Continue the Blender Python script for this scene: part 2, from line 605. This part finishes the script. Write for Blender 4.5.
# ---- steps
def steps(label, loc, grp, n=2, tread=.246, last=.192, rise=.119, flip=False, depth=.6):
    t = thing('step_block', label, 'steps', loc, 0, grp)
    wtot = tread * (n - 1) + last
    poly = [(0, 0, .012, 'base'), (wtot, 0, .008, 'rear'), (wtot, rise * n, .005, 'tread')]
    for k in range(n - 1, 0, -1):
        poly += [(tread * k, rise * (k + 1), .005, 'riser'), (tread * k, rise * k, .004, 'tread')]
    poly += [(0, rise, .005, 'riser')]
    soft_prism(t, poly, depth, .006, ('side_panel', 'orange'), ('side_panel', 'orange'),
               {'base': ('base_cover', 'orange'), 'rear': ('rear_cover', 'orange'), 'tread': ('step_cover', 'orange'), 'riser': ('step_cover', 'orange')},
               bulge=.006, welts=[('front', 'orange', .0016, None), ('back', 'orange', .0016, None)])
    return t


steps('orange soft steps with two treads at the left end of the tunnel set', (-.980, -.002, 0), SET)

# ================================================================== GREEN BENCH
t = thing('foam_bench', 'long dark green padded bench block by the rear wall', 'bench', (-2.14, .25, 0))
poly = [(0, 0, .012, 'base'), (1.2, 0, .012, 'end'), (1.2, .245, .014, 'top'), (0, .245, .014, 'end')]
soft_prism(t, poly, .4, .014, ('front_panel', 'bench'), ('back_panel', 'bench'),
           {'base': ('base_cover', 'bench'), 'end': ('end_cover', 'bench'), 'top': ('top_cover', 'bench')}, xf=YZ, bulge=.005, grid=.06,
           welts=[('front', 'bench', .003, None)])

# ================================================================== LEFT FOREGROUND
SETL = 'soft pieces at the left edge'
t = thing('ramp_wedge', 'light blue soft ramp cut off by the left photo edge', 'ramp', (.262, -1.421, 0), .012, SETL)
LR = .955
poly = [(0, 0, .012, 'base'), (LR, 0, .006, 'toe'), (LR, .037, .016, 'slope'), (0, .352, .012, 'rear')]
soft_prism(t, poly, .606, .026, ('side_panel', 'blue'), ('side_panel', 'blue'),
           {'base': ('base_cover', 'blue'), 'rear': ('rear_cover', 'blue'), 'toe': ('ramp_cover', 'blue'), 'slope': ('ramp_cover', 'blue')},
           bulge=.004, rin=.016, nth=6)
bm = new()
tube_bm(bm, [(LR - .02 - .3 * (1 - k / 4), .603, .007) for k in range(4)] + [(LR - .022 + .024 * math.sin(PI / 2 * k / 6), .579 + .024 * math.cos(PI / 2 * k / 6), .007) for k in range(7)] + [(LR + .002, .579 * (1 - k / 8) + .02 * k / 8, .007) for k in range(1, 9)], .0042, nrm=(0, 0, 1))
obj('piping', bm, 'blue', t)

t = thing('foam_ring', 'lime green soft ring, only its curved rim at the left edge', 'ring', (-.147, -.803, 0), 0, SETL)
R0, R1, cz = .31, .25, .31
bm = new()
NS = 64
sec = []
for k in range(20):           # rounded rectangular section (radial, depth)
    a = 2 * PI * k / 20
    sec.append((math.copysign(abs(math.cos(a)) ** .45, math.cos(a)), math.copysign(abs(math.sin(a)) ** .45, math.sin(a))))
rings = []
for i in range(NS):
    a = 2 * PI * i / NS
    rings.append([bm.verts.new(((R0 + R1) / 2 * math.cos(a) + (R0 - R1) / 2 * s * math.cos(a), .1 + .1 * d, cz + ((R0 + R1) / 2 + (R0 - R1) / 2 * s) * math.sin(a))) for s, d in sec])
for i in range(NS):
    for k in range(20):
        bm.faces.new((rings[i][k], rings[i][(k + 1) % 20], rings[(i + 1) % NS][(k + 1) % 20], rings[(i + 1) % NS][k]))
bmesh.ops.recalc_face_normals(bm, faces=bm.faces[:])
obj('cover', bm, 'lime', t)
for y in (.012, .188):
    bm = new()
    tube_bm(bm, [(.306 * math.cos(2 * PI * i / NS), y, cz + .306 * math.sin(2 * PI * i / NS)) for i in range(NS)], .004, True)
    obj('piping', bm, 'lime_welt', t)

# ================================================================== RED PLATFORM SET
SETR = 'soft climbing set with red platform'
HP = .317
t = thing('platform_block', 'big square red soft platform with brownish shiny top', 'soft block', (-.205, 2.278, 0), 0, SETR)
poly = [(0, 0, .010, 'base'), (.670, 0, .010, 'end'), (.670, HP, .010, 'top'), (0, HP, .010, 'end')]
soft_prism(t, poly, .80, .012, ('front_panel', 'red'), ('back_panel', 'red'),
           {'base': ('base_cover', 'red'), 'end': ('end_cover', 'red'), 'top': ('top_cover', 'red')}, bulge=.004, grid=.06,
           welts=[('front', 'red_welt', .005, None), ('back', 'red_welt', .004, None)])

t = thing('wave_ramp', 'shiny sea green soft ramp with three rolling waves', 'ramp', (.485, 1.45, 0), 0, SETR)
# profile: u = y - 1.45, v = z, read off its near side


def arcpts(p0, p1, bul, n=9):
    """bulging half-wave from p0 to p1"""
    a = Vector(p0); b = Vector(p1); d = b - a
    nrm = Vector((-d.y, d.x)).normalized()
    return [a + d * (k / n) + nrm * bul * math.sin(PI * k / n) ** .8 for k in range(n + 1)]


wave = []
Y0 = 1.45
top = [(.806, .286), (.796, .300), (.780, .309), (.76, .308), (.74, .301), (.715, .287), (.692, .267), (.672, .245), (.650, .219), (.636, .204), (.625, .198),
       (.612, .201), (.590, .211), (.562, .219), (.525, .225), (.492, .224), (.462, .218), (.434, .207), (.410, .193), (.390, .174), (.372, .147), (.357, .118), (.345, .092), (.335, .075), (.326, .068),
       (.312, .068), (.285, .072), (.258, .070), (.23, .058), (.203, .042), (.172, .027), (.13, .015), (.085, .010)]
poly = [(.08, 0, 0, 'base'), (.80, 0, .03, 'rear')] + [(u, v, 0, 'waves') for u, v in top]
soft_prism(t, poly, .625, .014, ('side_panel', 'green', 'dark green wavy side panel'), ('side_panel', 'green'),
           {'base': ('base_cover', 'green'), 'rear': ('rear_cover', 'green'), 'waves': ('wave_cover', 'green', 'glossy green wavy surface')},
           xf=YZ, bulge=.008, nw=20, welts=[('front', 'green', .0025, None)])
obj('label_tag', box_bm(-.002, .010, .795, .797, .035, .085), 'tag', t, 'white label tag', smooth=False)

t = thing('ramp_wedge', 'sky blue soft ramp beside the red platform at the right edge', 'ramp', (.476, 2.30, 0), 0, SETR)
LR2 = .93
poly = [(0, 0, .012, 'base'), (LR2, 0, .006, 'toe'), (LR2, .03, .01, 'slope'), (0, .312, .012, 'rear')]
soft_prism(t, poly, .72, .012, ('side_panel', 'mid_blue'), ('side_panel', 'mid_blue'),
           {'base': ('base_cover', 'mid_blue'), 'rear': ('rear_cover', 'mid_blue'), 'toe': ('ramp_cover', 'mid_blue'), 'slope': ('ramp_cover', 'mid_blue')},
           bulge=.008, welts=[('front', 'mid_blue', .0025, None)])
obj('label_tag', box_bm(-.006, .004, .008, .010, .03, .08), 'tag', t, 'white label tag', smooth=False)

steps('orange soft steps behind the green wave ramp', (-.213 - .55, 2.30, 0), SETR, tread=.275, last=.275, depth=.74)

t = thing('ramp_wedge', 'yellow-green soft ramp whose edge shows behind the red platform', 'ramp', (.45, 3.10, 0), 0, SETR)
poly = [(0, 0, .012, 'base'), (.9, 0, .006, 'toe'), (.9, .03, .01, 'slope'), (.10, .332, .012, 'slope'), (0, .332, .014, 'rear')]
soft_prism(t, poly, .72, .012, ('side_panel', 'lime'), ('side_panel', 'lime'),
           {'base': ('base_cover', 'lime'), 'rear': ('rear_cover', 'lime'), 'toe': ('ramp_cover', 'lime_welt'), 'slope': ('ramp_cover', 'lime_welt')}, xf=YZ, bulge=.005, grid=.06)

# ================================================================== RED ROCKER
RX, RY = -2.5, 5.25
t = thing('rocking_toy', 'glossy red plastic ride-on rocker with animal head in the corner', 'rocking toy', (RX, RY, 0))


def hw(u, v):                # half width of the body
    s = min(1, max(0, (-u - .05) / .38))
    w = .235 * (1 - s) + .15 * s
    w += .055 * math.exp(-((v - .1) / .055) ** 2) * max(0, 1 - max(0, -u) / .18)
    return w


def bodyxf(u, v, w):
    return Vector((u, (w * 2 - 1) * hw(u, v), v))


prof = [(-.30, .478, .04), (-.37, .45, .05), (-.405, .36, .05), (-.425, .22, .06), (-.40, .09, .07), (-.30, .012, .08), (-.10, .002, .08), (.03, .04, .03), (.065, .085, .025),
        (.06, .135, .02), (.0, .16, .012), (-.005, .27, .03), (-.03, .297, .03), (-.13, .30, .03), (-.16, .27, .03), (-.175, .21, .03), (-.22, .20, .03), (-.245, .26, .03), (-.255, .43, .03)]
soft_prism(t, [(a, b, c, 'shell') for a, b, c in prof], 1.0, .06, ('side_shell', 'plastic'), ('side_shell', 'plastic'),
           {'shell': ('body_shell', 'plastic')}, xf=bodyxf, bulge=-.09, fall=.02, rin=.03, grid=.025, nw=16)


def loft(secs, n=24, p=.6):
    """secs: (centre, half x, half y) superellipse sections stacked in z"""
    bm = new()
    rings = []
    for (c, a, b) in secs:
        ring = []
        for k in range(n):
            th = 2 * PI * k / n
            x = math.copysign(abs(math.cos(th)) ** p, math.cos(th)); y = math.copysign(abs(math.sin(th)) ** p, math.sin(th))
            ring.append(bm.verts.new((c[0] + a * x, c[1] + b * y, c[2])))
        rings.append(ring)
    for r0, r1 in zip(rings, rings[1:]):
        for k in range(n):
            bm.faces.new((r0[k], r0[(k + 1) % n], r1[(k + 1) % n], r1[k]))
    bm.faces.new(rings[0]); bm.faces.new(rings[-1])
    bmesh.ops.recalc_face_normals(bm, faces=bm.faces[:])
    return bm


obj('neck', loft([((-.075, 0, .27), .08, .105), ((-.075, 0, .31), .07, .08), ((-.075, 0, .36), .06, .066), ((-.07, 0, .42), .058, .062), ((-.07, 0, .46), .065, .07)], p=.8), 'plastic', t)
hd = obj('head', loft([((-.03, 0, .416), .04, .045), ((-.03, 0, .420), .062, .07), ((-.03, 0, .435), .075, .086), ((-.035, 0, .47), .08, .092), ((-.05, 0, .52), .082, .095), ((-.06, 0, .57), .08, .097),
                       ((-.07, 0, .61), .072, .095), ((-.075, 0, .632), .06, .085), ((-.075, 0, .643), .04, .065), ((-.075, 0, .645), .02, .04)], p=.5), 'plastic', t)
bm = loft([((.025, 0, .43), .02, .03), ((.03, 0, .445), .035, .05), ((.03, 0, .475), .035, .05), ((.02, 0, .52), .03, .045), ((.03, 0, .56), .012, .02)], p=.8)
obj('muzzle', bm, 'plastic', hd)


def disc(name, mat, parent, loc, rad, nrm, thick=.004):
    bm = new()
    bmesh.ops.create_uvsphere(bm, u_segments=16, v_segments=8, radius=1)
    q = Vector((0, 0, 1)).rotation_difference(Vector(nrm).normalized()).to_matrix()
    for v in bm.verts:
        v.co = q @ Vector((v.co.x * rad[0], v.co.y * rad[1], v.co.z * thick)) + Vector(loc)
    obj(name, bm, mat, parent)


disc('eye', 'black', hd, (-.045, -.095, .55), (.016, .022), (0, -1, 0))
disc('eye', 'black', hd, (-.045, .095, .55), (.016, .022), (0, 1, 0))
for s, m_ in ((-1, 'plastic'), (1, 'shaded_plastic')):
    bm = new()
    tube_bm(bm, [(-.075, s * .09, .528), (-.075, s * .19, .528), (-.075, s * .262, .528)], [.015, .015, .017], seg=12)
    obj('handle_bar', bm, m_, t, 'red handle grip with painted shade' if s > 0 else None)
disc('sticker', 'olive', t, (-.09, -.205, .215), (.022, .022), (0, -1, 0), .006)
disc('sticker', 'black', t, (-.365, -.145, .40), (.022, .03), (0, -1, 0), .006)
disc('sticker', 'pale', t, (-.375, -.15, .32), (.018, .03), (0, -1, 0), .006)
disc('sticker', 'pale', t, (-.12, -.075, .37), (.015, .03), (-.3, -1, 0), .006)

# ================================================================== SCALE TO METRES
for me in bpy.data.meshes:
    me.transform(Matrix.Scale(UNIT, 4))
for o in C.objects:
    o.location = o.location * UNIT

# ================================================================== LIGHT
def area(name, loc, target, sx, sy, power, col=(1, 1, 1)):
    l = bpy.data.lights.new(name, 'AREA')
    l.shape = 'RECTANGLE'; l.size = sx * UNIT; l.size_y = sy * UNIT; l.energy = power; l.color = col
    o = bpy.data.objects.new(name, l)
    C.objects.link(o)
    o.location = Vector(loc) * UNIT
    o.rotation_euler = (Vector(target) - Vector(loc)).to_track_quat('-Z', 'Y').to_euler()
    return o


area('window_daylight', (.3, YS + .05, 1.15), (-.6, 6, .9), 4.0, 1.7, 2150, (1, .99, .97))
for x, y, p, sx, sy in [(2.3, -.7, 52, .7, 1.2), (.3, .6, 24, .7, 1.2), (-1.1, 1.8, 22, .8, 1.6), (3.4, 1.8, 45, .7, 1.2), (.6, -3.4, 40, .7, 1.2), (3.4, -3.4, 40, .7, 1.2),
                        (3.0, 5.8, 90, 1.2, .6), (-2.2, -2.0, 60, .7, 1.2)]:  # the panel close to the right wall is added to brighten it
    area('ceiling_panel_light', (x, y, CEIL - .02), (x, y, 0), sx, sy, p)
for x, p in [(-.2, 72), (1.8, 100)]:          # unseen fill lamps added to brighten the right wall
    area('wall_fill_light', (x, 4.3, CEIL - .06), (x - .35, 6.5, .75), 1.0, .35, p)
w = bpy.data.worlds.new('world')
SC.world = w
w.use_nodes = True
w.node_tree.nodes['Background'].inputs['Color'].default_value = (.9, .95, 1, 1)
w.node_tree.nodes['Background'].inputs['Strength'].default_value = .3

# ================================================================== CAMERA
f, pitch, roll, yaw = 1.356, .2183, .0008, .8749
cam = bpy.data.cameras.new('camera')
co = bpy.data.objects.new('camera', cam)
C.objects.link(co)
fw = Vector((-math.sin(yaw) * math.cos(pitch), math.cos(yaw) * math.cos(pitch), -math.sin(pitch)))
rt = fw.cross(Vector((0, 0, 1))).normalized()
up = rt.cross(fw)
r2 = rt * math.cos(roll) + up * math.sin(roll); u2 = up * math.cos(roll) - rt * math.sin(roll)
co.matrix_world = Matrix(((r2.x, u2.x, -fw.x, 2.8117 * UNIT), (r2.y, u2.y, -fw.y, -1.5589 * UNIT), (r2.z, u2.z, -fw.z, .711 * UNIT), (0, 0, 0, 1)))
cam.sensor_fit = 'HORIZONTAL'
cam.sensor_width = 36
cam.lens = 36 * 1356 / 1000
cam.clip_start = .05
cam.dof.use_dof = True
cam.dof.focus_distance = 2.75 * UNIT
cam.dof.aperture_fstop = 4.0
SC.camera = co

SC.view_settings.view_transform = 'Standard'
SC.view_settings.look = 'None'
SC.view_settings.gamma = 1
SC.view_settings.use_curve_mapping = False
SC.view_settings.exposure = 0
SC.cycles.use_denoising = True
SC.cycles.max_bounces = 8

● **Set task**:
Without changing anything, quote the lines from the top of the data to the line that contains "steps('orange soft steps with", including that line.

● **Result of the task**:
Continue the Blender Python script for this scene: part 2, from line 605. This part finishes the script. Write for Blender 4.5.
# ---- steps
def steps(label, loc, grp, n=2, tread=.246, last=.192, rise=.119, flip=False, depth=.6):
    t = thing('step_block', label, 'steps', loc, 0, grp)
    wtot = tread * (n - 1) + last
    poly = [(0, 0, .012, 'base'), (wtot, 0, .008, 'rear'), (wtot, rise * n, .005, 'tread')]
    for k in range(n - 1, 0, -1):
        poly += [(tread * k, rise * (k + 1), .005, 'riser'), (tread * k, rise * k, .004, 'tread')]
    poly += [(0, rise, .005, 'riser')]
    soft_prism(t, poly, depth, .006, ('side_panel', 'orange'), ('side_panel', 'orange'),
               {'base': ('base_cover', 'orange'), 'rear': ('rear_cover', 'orange'), 'tread': ('step_cover', 'orange'), 'riser': ('step_cover', 'orange')},
               bulge=.006, welts=[('front', 'orange', .0016, None), ('back', 'orange', .0016, None)])
    return t


steps('orange soft steps with two treads at the left end of the tunnel set', (-.980, -.002, 0), SET)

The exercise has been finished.